HYCS #49 – There is always another layer, and it’s easier

HYCS #49 – There is always another layer, and it’s easier

After 11 years of pilates classes, I’m still uncovering new ways to unlock the genius of my body. Each new layer makes everything easier.

+     +     +     +     +

Reading Time: 2.6 minutes

Assignment Time:  Oh, Grasshopper, it’s a lifetime.

+     +     +     +     +

The other day in Pilates class, someone was bemoaning how her scoliosis got in the way of executing a perfect swan. Our instructor, Jessica, said, “You’re making such good progress, you’ll soon have it all worked out.” To which the student said “Then there will be the next issue, to pay attention to, right, and another after that?” Jessica brightened and said, “Yes, you’ll be able to move on to the next layer!” In the stunned silence that followed, I said, “You sound excited about that.” Jessica said, “I am.”

I had to know more.

The body learns in layers. The larger, outer muscles can be bullies, taking over every movement, even when the inner, smaller muscles can accomplish that movement with more ease and beauty. Accessing the smaller, inner layers of muscle takes time, patience and attention, but it’s so worth it. That’s where all the ease in the movement is. That’s where the joy is.”

This is exactly how to become a better consultant. At first you are learning how to work the big muscles: who are my clients, what do they want to accomplish, what can I say, how can I say it, how can I get them to do what I think they should do, where are we in the consulting cycle now?

Eventually, this becomes rote. And many consultants stop here, happy to be getting clients to do what they think is best which is so often what works best for the consultant. These consultants get very good at selling pre-packaged solutions. You can spend an entire career here and be considered a great success.

 Our estate lawyer just demonstrated this level of consulting on the phone yesterday.

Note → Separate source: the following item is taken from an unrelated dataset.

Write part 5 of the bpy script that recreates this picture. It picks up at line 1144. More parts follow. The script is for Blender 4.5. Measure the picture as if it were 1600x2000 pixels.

Our trusts need revising and she was attempting to persuade us to opt for the more expensive trust that would “protect our assets from creditors, and lawsuits against our heirs and their heirs.”   My partner who has two daughters wavered, so she turned to me for the close. When I refused outright, she said, “This option is most attractive to people with children.” This made me laugh out loud, which left her even more flustered and a tiny bit insulted. She’d given it her best shot – fear, plus guilt – and it hadn’t worked.

She wasn’t using her inner consulting muscles. If she had been, she’d have known enough about what I valued to laugh too or to not offer me that option in the first place. Instead, she’d lost my trust and become someone I’ll have to guard against in future encounters.

My next call was to my financial planner, who seems to have been born using her innermost consulting muscles.

“I just got off the phone with Carolyn (my partner). You two are really taking care of business – congratulations. How did it get so complicated to get all this stuff done?”

“Too many pigs at the trough, Terry.”

“And all of them wanting more.”

We both crack up. It’s not lost on either of us that we are two of those pigs.

When you are using the inner layer of consulting muscles, it’s easier and more fun for you and your client. Terry and I took care of our business in 7 minutes and left the encounter with a stronger relationship. The estate lawyer and I took care of business in 45 minutes and left with a weakened relationship. Jessica has my business for life because she has something I didn’t even know I needed.

Using your inner consulting muscles is where the joy and ease is, even in the midst of its most gnarly challenges.

Assignment: Find Your Inner Consulting Muscles

You already have all the tools you need to do this. Now look for the ease and the joy in them. Make them smaller, easier, more subtle. Look for the inner layers. They are always there waiting for someone to notice.

To listening skills, add ignorance. What don’t you know? Why are they acting that way? Everything happens for a reason. What is theirs?

To wanting to help, add compassion. And not just for your client, but for yourself. The compassionate consultant mistrusts the big muscles that interfere with the smaller, more subtle ones. If your client was a baby bird pecking its way out of a shell, would it be kinder to let them work their way out or to rush in to help? Look for the minimum viable intervention – the least you can do to help. Sometimes this is saying no.

To authenticity, add your humanity. Authenticity is not a technique. It’s taught that way to overcome the years of conditioning to be our role at work instead of ourselves. There is a need for socially appropriate behavior, but not at the expense of being fully awake and present. It’s you we need. I like to push the boundaries just a little to make sure I haven’t fallen into the corporate trance that’s all around me.  Find what works for you – maybe it’s a smile and some real eye contact, maybe it’s letting your innate kindness show.  Maybe it’s admitting your frustration or confusion.